EXERCISE DETAILS:
Write every record out again exactly, and keep images out of it.

DATA EXCERPTS:
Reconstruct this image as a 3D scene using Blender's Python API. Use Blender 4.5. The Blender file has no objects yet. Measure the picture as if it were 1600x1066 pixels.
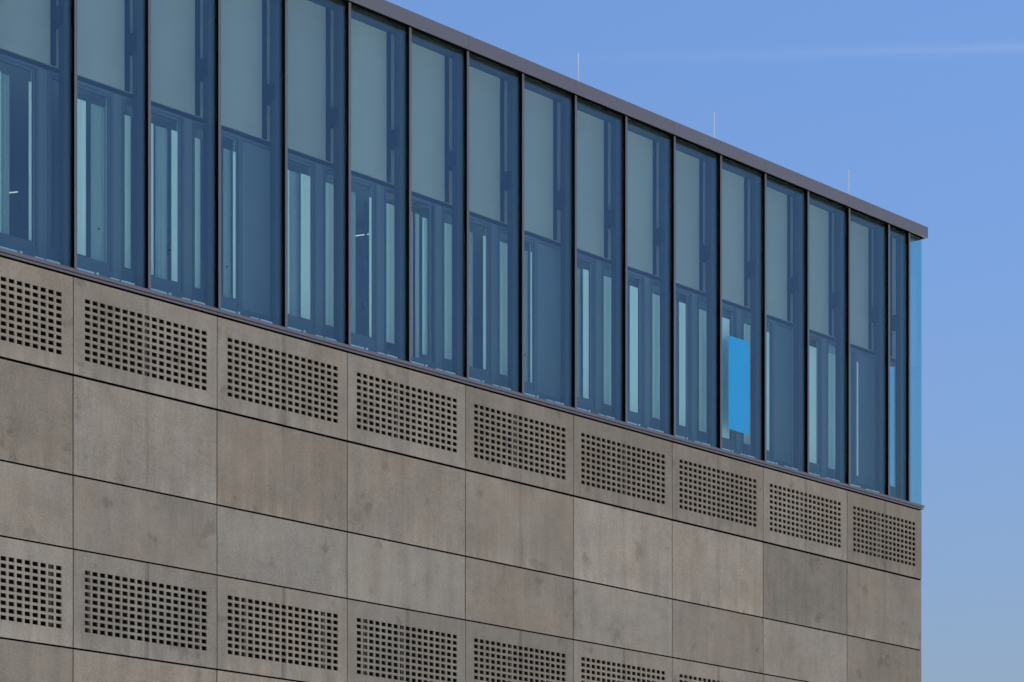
import bpy, math, random
from mathutils import Vector
random.seed(7)
sc = bpy.context.scene
COL = sc.collection

# ------------------------------------------------------------------ camera
TH = math.radians(42.1677)                       # angle between the view and the long facade
FWD = Vector((math.cos(TH), math.sin(TH), 0))
cam_d = bpy.data.cameras.new('camera')
cam = bpy.data.objects.new('camera', cam_d)
COL.objects.link(cam)
cam.location = (-23.8447, -29.9589, 1.7)
cam.rotation_euler = FWD.to_track_quat('-Z', 'Y').to_euler()
cam_d.sensor_width = 36
cam_d.lens = 94.03
cam_d.shift_y = 0.70875
cam_d.clip_end = 6000
sc.camera = cam

# ------------------------------------------------------------------ sky and sun
SUN_EL = math.radians(58)
SUN_AZ = math.radians(89)                        # from +Y towards +X: on the end of the building
to_sun = Vector((math.sin(SUN_AZ) * math.cos(SUN_EL), math.cos(SUN_AZ) * math.cos(SUN_EL), math.sin(SUN_EL)))
w = bpy.data.worlds.new('World')
sc.world = w
w.use_nodes = True
N, L = w.node_tree.nodes, w.node_tree.links
N.clear()
out = N.new('ShaderNodeOutputWorld')
bg = N.new('ShaderNodeBackground')
sky = N.new('ShaderNodeTexSky')
sky.sky_type = 'NISHITA'
sky.sun_disc = False
sky.sun_elevation = SUN_EL
sky.sun_rotation = SUN_AZ
sky.air_density = 1.0
sky.dust_density = 0.0
sky.ozone_density = 7.0
bg.inputs['Strength'].default_value = 0.1115
# very clear air overhead (the sky is looked up a little above the true elevation), city haze towards the horizon all round
tc = N.new('ShaderNodeTexCoord')
sep = N.new('ShaderNodeSeparateXYZ'); L.new(tc.outputs['Generated'], sep.inputs[0])
up = N.new('ShaderNodeMath'); up.operation = 'ADD'; L.new(sep.outputs[2], up.inputs[0]); up.inputs[1].default_value = 0.35
cmb = N.new('ShaderNodeCombineXYZ')
L.new(sep.outputs[0], cmb.inputs[0]); L.new(sep.outputs[1], cmb.inputs[1]); L.new(up.outputs[0], cmb.inputs[2])
nrmz = N.new('ShaderNodeVectorMath'); nrmz.operation = 'NORMALIZE'; L.new(cmb.outputs[0], nrmz.inputs[0])
L.new(nrmz.outputs[0], sky.inputs[0])
# a faint condensation trail high in the air, fixed by direction
def wm(op, a, b=None, c=None):
    n = N.new('ShaderNodeMath'); n.operation = op
    for i, v in enumerate((a, b, c)):
        if v is None: continue
        if isinstance(v, (int, float)): n.inputs[i].default_value = v
        else: L.new(v, n.inputs[i])
    return n.outputs[0]
RIGHT = Vector((math.sin(TH), -math.cos(TH), 0))
def ray(u, v):
    return (FWD + RIGHT * ((u - 800) / 4179) + Vector((0, 0, 1)) * ((1667 - v) / 4179)).normalized()
d1, d2 = ray(900, 93), ray(1600, 74)
nrm = d1.cross(d2).normalized()
def wdot(vec):
    n = N.new('ShaderNodeVectorMath'); n.operation = 'DOT_PRODUCT'
    L.new(tc.outputs['Generated'], n.inputs[0]); n.inputs[1].default_value = vec
    return n.outputs['Value']
nz = N.new('ShaderNodeTexNoise'); nz.inputs['Scale'].default_value = 60; nz.inputs['Detail'].default_value = 5
L.new(tc.outputs['Generated'], nz.inputs['Vector'])
off = wm('ABSOLUTE', wm('ADD', wdot(nrm), wm('MULTIPLY', wm('SUBTRACT', nz.outputs['Fac'], 0.5), 0.002)))
core = wm('POWER', wm('SUBTRACT', 1.0, wm('MINIMUM', wm('MULTIPLY', off, 1 / 0.0032), 1.0)), 1.4)
along = wm('MULTIPLY', wm('SUBTRACT', wdot((d2 - d1).normalized()), (d1 - (d2 - d1) * 0.2).dot((d2 - d1).normalized())), 5.0)
along = wm('MINIMUM', wm('MAXIMUM', along, 0.0), 1.0)
trail = wm('MULTIPLY', wm('MULTIPLY', core, along), 0.085)
zz = wm('MULTIPLY', wm('MAXIMUM', sep.outputs[2], 0.0), 1 / 0.19)
hz = wm('EXPONENT', wm('MULTIPLY', wm('MULTIPLY', zz, zz), -1.0))
mixh = N.new('ShaderNodeMix'); mixh.data_type = 'RGBA'
L.new(hz, mixh.inputs['Factor']); L.new(sky.outputs['Color'], mixh.inputs[6]); mixh.inputs[7].default_value = (2.16, 2.55, 2.23, 1)
mixw = N.new('ShaderNodeMix'); mixw.data_type = 'RGBA'
L.new(trail, mixw.inputs['Factor'])
L.new(mixh.outputs[2], mixw.inputs[6])
mixw.inputs[7].default_value = (5.5, 5.9, 6.2, 1)
L.new(mixw.outputs[2], bg.inputs['Color'])
L.new(bg.outputs[0], out.inputs['Surface'])
sun_d = bpy.data.lights.new('sun', 'SUN')
sun_d.energy = 5.0
sun_d.angle = math.radians(0.53)
sun_d.color = (1.0, 0.95, 0.87)
sun = bpy.data.objects.new('sun', sun_d)
COL.objects.link(sun)
sun.rotation_euler = to_sun.to_track_quat('Z', 'Y').to_euler()
sun.location = (40, -10, 60)
vs = sc.view_settings
vs.view_transform = 'Standard'
vs.look = 'None'
vs.gamma = 1
vs.exposure = 0.48
sc.cycles.use_denoising = True
sc.cycles.max_bounces = 10
sc.cycles.transparent_max_bounces = 24
sc.cycles.sample_clamp_indirect = 6

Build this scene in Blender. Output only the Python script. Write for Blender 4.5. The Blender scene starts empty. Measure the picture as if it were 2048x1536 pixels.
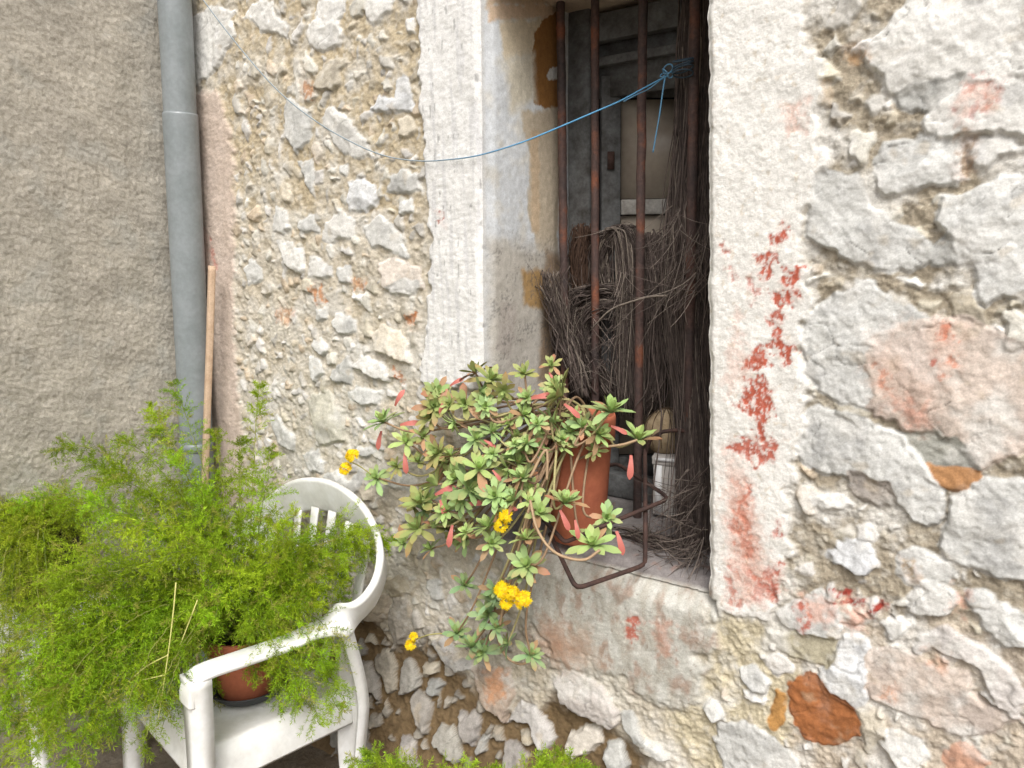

SOLUTION FOR THIS TASK:
Reconstruct this image as a 3D scene using Blender's Python API. Use Blender 4.5. The Blender file has no objects yet. Measure the picture as if it were 1600x1066 pixels.
import bpy, math, random
from mathutils import Vector
random.seed(7)
sc = bpy.context.scene
COL = sc.collection

# ------------------------------------------------------------------ camera
TH = math.radians(42.1677)                       # angle between the view and the long facade
FWD = Vector((math.cos(TH), math.sin(TH), 0))
cam_d = bpy.data.cameras.new('camera')
cam = bpy.data.objects.new('camera', cam_d)
COL.objects.link(cam)
cam.location = (-23.8447, -29.9589, 1.7)
cam.rotation_euler = FWD.to_track_quat('-Z', 'Y').to_euler()
cam_d.sensor_width = 36
cam_d.lens = 94.03
cam_d.shift_y = 0.70875
cam_d.clip_end = 6000
sc.camera = cam

# ------------------------------------------------------------------ sky and sun
SUN_EL = math.radians(58)
SUN_AZ = math.radians(89)                        # from +Y towards +X: on the end of the building
to_sun = Vector((math.sin(SUN_AZ) * math.cos(SUN_EL), math.cos(SUN_AZ) * math.cos(SUN_EL), math.sin(SUN_EL)))
w = bpy.data.worlds.new('World')
sc.world = w
w.use_nodes = True
N, L = w.node_tree.nodes, w.node_tree.links
N.clear()
out = N.new('ShaderNodeOutputWorld')
bg = N.new('ShaderNodeBackground')
sky = N.new('ShaderNodeTexSky')
sky.sky_type = 'NISHITA'
sky.sun_disc = False
sky.sun_elevation = SUN_EL
sky.sun_rotation = SUN_AZ
sky.air_density = 1.0
sky.dust_density = 0.0
sky.ozone_density = 7.0
bg.inputs['Strength'].default_value = 0.1115
# very clear air overhead (the sky is looked up a little above the true elevation), city haze towards the horizon all round
tc = N.new('ShaderNodeTexCoord')
sep = N.new('ShaderNodeSeparateXYZ'); L.new(tc.outputs['Generated'], sep.inputs[0])
up = N.new('ShaderNodeMath'); up.operation = 'ADD'; L.new(sep.outputs[2], up.inputs[0]); up.inputs[1].default_value = 0.35
cmb = N.new('ShaderNodeCombineXYZ')
L.new(sep.outputs[0], cmb.inputs[0]); L.new(sep.outputs[1], cmb.inputs[1]); L.new(up.outputs[0], cmb.inputs[2])
nrmz = N.new('ShaderNodeVectorMath'); nrmz.operation = 'NORMALIZE'; L.new(cmb.outputs[0], nrmz.inputs[0])
L.new(nrmz.outputs[0], sky.inputs[0])
# a faint condensation trail high in the air, fixed by direction
def wm(op, a, b=None, c=None):
    n = N.new('ShaderNodeMath'); n.operation = op
    for i, v in enumerate((a, b, c)):
        if v is None: continue
        if isinstance(v, (int, float)): n.inputs[i].default_value = v
        else: L.new(v, n.inputs[i])
    return n.outputs[0]
RIGHT = Vector((math.sin(TH), -math.cos(TH), 0))
def ray(u, v):
    return (FWD + RIGHT * ((u - 800) / 4179) + Vector((0, 0, 1)) * ((1667 - v) / 4179)).normalized()
d1, d2 = ray(900, 93), ray(1600, 74)
nrm = d1.cross(d2).normalized()
def wdot(vec):
    n = N.new('ShaderNodeVectorMath'); n.operation = 'DOT_PRODUCT'
    L.new(tc.outputs['Generated'], n.inputs[0]); n.inputs[1].default_value = vec
    return n.outputs['Value']
nz = N.new('ShaderNodeTexNoise'); nz.inputs['Scale'].default_value = 60; nz.inputs['Detail'].default_value = 5
L.new(tc.outputs['Generated'], nz.inputs['Vector'])
off = wm('ABSOLUTE', wm('ADD', wdot(nrm), wm('MULTIPLY', wm('SUBTRACT', nz.outputs['Fac'], 0.5), 0.002)))
core = wm('POWER', wm('SUBTRACT', 1.0, wm('MINIMUM', wm('MULTIPLY', off, 1 / 0.0032), 1.0)), 1.4)
along = wm('MULTIPLY', wm('SUBTRACT', wdot((d2 - d1).normalized()), (d1 - (d2 - d1) * 0.2).dot((d2 - d1).normalized())), 5.0)
along = wm('MINIMUM', wm('MAXIMUM', along, 0.0), 1.0)
trail = wm('MULTIPLY', wm('MULTIPLY', core, along), 0.085)
zz = wm('MULTIPLY', wm('MAXIMUM', sep.outputs[2], 0.0), 1 / 0.19)
hz = wm('EXPONENT', wm('MULTIPLY', wm('MULTIPLY', zz, zz), -1.0))
mixh = N.new('ShaderNodeMix'); mixh.data_type = 'RGBA'
L.new(hz, mixh.inputs['Factor']); L.new(sky.outputs['Color'], mixh.inputs[6]); mixh.inputs[7].default_value = (2.16, 2.55, 2.23, 1)
mixw = N.new('ShaderNodeMix'); mixw.data_type = 'RGBA'
L.new(trail, mixw.inputs['Factor'])
L.new(mixh.outputs[2], mixw.inputs[6])
mixw.inputs[7].default_value = (5.5, 5.9, 6.2, 1)
L.new(mixw.outputs[2], bg.inputs['Color'])
L.new(bg.outputs[0], out.inputs['Surface'])
sun_d = bpy.data.lights.new('sun', 'SUN')
sun_d.energy = 5.0
sun_d.angle = math.radians(0.53)
sun_d.color = (1.0, 0.95, 0.87)
sun = bpy.data.objects.new('sun', sun_d)
COL.objects.link(sun)
sun.rotation_euler = to_sun.to_track_quat('Z', 'Y').to_euler()
sun.location = (40, -10, 60)
vs = sc.view_settings
vs.view_transform = 'Standard'
vs.look = 'None'
vs.gamma = 1
vs.exposure = 0.48
sc.cycles.use_denoising = True
sc.cycles.max_bounces = 10
sc.cycles.transparent_max_bounces = 24
sc.cycles.sample_clamp_indirect = 6

Build this scene in Blender. Output only the Python script. Write for Blender 4.5. The Blender scene starts empty. Measure the picture as if it were 2048x1536 pixels.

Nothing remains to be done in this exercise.